Perhaps already expected but brushed underneath the carpet is that the European corporate sector, just like its public sector, has taken on more debt than it can handle. With the availably of easy money in the euro zone, corporations have borrowed so much that now that it is time to pay it back, and given the poor economic growth backdrop, they simply cannot handle the payments of their debt. According to the IMF the level of euro zone debt is so large that it can serve to prolong the region's downturn and risk a return to a more acute crisis. In fact, the IMF estimates that as much as a fifth of the corporate bonds and loans issued by major European companies are "unsustainable" and will force the firms to either default or scale back operations, cutting capital expenditures, eliminating shareholder dividends or taking other steps to conserve cash to make debt payments. In essence, there is no easy solution to the problem, and the region's economy will get hit further.

Over in China there was news that a senior Chinese auditor has warned that local government debt is out of control and could spark a bigger financial crisis than that experienced here at home that was sparked by the housing crash. While it is not new that concerns on Chinese debt have been raised by external agencies, it is rare that internal Chinese agencies issue such a stark warning.

Here at home, earnings season is unfolding, and the results are not so encouraging. Shares of Apple are taking an over 5 percent hit, and Cirrus Logic Inc. is plummeting over 14 percent after the chip maker and Apple supplier offered weak first-quarter revenue guidance. And while yesterday there were some bits of good earnings coming from the financial sector, today Bank of America posted disappointing results. Bank of America shares are sliding over 6 percent after the lender reported first-quarter earnings below Wall Street's estimates as its mortgage business weighed.

In all it is simply an ugly day on Wall Street as the economic news from all angles are serving to push stocks lower, with the Dow Jones Industrial Average losing over 150 points so far into the session.

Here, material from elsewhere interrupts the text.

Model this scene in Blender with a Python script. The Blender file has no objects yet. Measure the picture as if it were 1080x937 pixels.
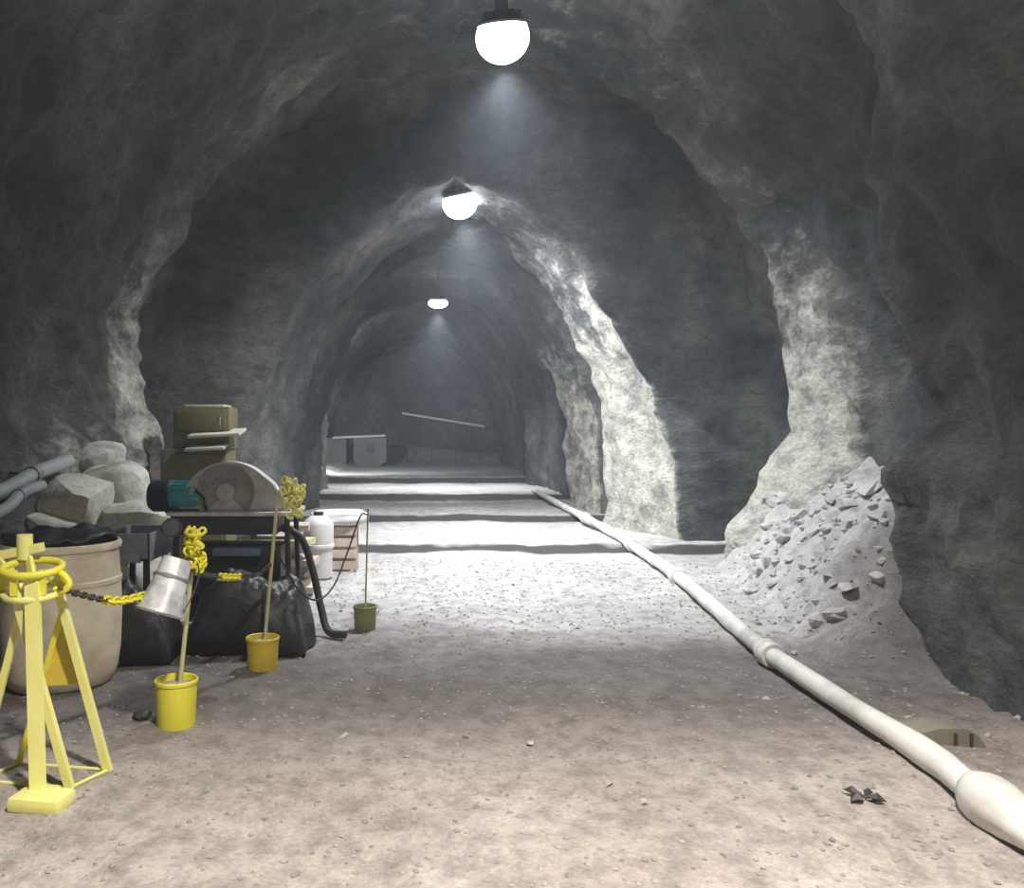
import bpy, bmesh, math, random
from mathutils import Vector, Matrix, noise, Euler

random.seed(11)
SC = bpy.context.scene
COL = SC.collection

# ------------------------------------------------------------------ camera, world, exposure
CAM_H, FPX, VX, VY = 1.6, 900.0, 440.0, 455.0
cd = bpy.data.cameras.new('camera')
cam = bpy.data.objects.new('camera', cd)
COL.objects.link(cam)
cam.location = (0, 0, CAM_H)
cam.rotation_euler = (math.radians(90), 0, 0)
cd.sensor_fit = 'HORIZONTAL'
cd.sensor_width = 36.0
cd.lens = 36.0 * FPX / 1080.0
cd.shift_x = (540.0 - VX) / 1080.0
cd.shift_y = -(468.5 - VY) / 1080.0
cd.clip_end = 200
SC.camera = cam

w = bpy.data.worlds.new('world')
SC.world = w
w.use_nodes = True
w.node_tree.nodes['Background'].inputs[0].default_value = (0.0, 0.0, 0.0, 1)
w.node_tree.nodes['Background'].inputs[1].default_value = 0.0

SC.view_settings.view_transform = 'Standard'
SC.view_settings.look = 'None'
SC.view_settings.gamma = 1.0
SC.view_settings.use_curve_mapping = False
SC.view_settings.exposure = 0.0
SC.cycles.use_denoising = True
SC.cycles.max_bounces = 6
SC.cycles.diffuse_bounces = 4
SC.cycles.volume_bounces = 0
SC.cycles.sample_clamp_indirect = 4.0

LAMP_W = 2550.0        # downlight of each mine lamp
LAMP_GLOW = 30.0       # glow of the diffuser itself
HAZE = 0.0048


def P(px, py, d):
    """point at distance d that stands at this place of the photograph"""
    return Vector(((px - VX) * d / FPX, d, CAM_H - (py - VY) * d / FPX))


# ------------------------------------------------------------------ materials
def new_mat(name):
    m = bpy.data.materials.new(name)
    m.use_nodes = True
    nt = m.node_tree
    return m, nt, nt.nodes['Principled BSDF']


def N(nt, typ, **kw):
    n = nt.nodes.new(typ)
    for k, v in kw.items():
        if k in n.inputs:
            n.inputs[k].default_value = v
        else:
            setattr(n, k, v)
    return n


def noise_node(nt, scale, detail=6, rough=0.6, coord='Object', stretch=None):
    tc = N(nt, 'ShaderNodeTexCoord')
    if coord == 'World':
        g = N(nt, 'ShaderNodeNewGeometry')
        out = g.outputs['Position']
    else:
        out = tc.outputs[coord]
    if stretch:
        mp = N(nt, 'ShaderNodeMapping')
        mp.inputs['Scale'].default_value = stretch
        nt.links.new(out, mp.inputs['Vector'])
        out = mp.outputs['Vector']
    n = N(nt, 'ShaderNodeTexNoise')
    n.inputs['Scale'].default_value = scale
    n.inputs['Detail'].default_value = detail
    n.inputs['Roughness'].default_value = rough
    nt.links.new(out, n.inputs['Vector'])
    return n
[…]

Europe Downshifts on Auto Numbers
By David Urani

As bad as the US markets are today, it's Europe that is really taking the biggest beating today. A lot of the panic is likely related to an auto sales report that's a real disappointment. The European Automobile Manufacturers' Association says March new vehicle registrations were down 10.2% year over year. Estimates for the vehicle registrations had generally been for a decline in the mid-single digits, so it was alarming to see March come in so softly, and the first quarter tally come in with the worst decline since they began reporting in 1990.

In particular though, the results were quite bad from the likes of Germany and France, which of course are core members of the eurozone. Germany's vehicle registrations were down a full 17% and France's were down 16%. This is some telling evidence that demand in a couple of the stronger economies in Europe has now fallen sharply, no doubt exacerbated by the situation in Cyprus.

Meanwhile Jens Weidmann, head of the Bundesbank, is out saying that an ECB rate cut or other methods for cheapening the euro are a possibility. Consequentially, the euro took a hit of around 1% versus a basket of other currencies.

Both Germany's DAX index and France's CAC 40 were down more than 2% on the day.